Il s’agit, au contraire de la technocratie, d’une approche stratégique minutieuse, effectuée avec doigté et ménagement et donc au cœur de l’humain. Les meilleurs alliés sont les populations elles-mêmes. C’est pourquoi il ne faut avoir de cesse d’organiser des débats entre figures intellectuelles et habitants du quartier comme le fait par exemple l’association Zyva dans les Hauts de Seine (7) .Faire respecter les institutions d’abord, la police comme la justice. Redonner du sens au métier de « gardien de la paix », lutter contre le racisme d’où qu’il vienne, faire émerger des possibilités de faire évoluer les situations pour lever les obstacles au dialogue et prévenir tout engrenage dangereux.

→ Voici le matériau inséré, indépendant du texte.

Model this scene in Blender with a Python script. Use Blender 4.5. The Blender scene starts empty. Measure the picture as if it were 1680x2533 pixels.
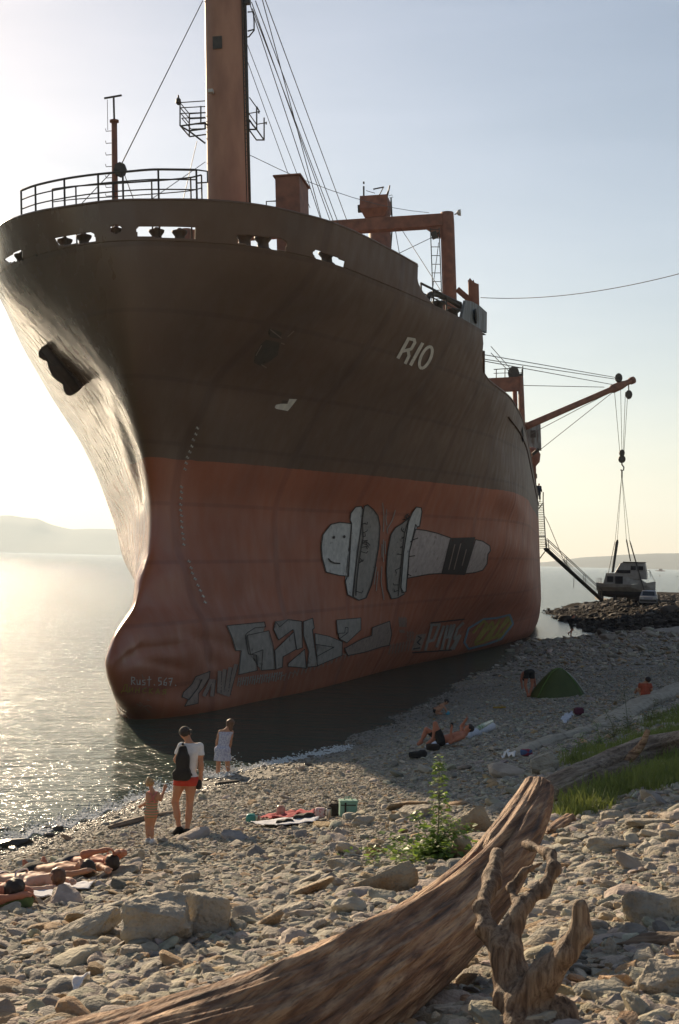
import bpy, bmesh, math, random
import numpy as np
from mathutils import Vector, Matrix
from mathutils.bvhtree import BVHTree
R = math.radians
rng = np.random.default_rng(7); random.seed(7)
C = bpy.context.scene.collection
scene = bpy.context.scene

# ------------------------------------------------------------------ camera, sky, sun, exposure
FPX, EYE = 3500.0, 5.5                       # focal length in photo pixels, eye height above the water
PITCH, ROLL = R(1.923), R(1.45)
_R0 = np.array([1, 0, 0.]); _U0 = np.array([0, -math.sin(PITCH), math.cos(PITCH)]); _F = np.array([0, math.cos(PITCH), math.sin(PITCH)])
_RT = math.cos(ROLL)*_R0 + math.sin(ROLL)*_U0; _UP = -math.sin(ROLL)*_R0 + math.cos(ROLL)*_U0
CAM = np.array([0, 0, EYE])
cam_d = bpy.data.cameras.new('camera'); cam = bpy.data.objects.new('camera', cam_d); C.objects.link(cam)
cam_d.sensor_fit = 'VERTICAL'; cam_d.sensor_height = 36.0; cam_d.lens = FPX/2533*36.0
cam_d.clip_start = 0.1; cam_d.clip_end = 60000
cam.matrix_world = Matrix(((_RT[0], _UP[0], -_F[0], 0), (_RT[1], _UP[1], -_F[1], 0), (_RT[2], _UP[2], -_F[2], EYE), (0, 0, 0, 1)))
cam_d.dof.use_dof = True; cam_d.dof.focus_distance = 32.0; cam_d.dof.aperture_fstop = 13.0
scene.camera = cam
SUN_AZ, SUN_EL = R(-25), R(20.5)               # azimuth from +Y towards +X
w = bpy.data.worlds.new('World'); scene.world = w; w.use_nodes = True
nt = w.node_tree; sky = nt.nodes.new('ShaderNodeTexSky'); sky.sky_type = 'NISHITA'; sky.sun_disc = False
sky.sun_elevation = SUN_EL; sky.sun_rotation = SUN_AZ; sky.air_density = 1.0; sky.dust_density = 0.3; sky.ozone_density = 1.0
nt.nodes['Background'].inputs[1].default_value = 0.064
tint = nt.nodes.new('ShaderNodeMixRGB'); tint.blend_type = 'MULTIPLY'; tint.inputs[0].default_value = 1; tint.inputs[2].default_value = (1.055, .955, .925, 1)
nt.links.new(sky.outputs[0], tint.inputs[1])
wtc = nt.nodes.new('ShaderNodeTexCoord'); wmp = nt.nodes.new('ShaderNodeMapping'); wmp.inputs['Scale'].default_value = (1.6, 1.6, 9.0); nt.links.new(wtc.outputs['Generated'], wmp.inputs[0])
wnz = nt.nodes.new('ShaderNodeTexNoise'); wnz.inputs['Scale'].default_value = 2.2; wnz.inputs['Detail'].default_value = 6; wnz.inputs['Distortion'].default_value = .4; nt.links.new(wmp.outputs[0], wnz.inputs[0])
wrp = nt.nodes.new('ShaderNodeValToRGB'); wrp.color_ramp.elements[0].position = .40; wrp.color_ramp.elements[0].color = (.97, .97, .97, 1); wrp.color_ramp.elements[1].position = .75; wrp.color_ramp.elements[1].color = (1.13, 1.09, 1.07, 1); nt.links.new(wnz.outputs[0], wrp.inputs[0])
wcl = nt.nodes.new('ShaderNodeMixRGB'); wcl.blend_type = 'MULTIPLY'; wcl.inputs[0].default_value = 1; nt.links.new(tint.outputs[0], wcl.inputs[1]); nt.links.new(wrp.outputs[0], wcl.inputs[2])      # thin high veils of cloud
nt.links.new(wcl.outputs[0], nt.nodes['Background'].inputs[0])
sl = bpy.data.lights.new('sun', 'SUN'); sl.energy = 4.9; sl.angle = R(0.5); sl.color = (1.0, 0.79, 0.54)
so = bpy.data.objects.new('sun', sl); C.objects.link(so)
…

A l’instar de ce que préconise André Jaunay un innovateur social très expérimenté (8). 

Comme nous y invite Edgar Morin, une « nouvelle politique humaniste de salut public est le grand projet qui peut réveiller les esprits accablés ou résignés » (9)

(1) François Cusset, La haine de l’émancipation – Debout la jeunesse du Monde-. Tracts Gallimard ; Janvier 2023.

(2) Le Point, du 24 Août 2023

(3) https://www.huffingtonpost.fr/life/article/l-allaitement-au-travail-reste-un-casse-tete-en-france-faute-d-amenagements_221313.html 

(4) Il s’agit d’un nouveau concept de formation professionnelle serait tout à fait adapté pour accompagner ces changements dans ce nouveau contexte explosif. https://www.editions-harmattan.fr/livre-la_logotique_une_formation_inedite_pour_decupler_la_creativite_des_ecosystemes_francis_masse-9782140320644-76150.html 

(5) A cet égard il convient rappeler que 90 % des jeunes émeutiers sont nés français et une immense majorité des personnes interpellées vient de familles monoparentales ou de l’aide sociale à l’enfance ; ITW du président de la République, Le Point du 24 août 2023.  

(6) https://www.xerficanal.com/strategie-management/emission/Vincent-Desportes-La-strategie-du-FACONNAGE-creer-les-conditions-de-la-victoire_3751814.html 

(7) https://www.radiofrance.fr/franceculture/podcasts/journal-de-18h?p=3 

(8) https://www.linkedin.com/feed/update/urn:li:activity:7091839505216729089/ 

(9) Edgar Morin, Réveillons-nous ! Denoël, 2022.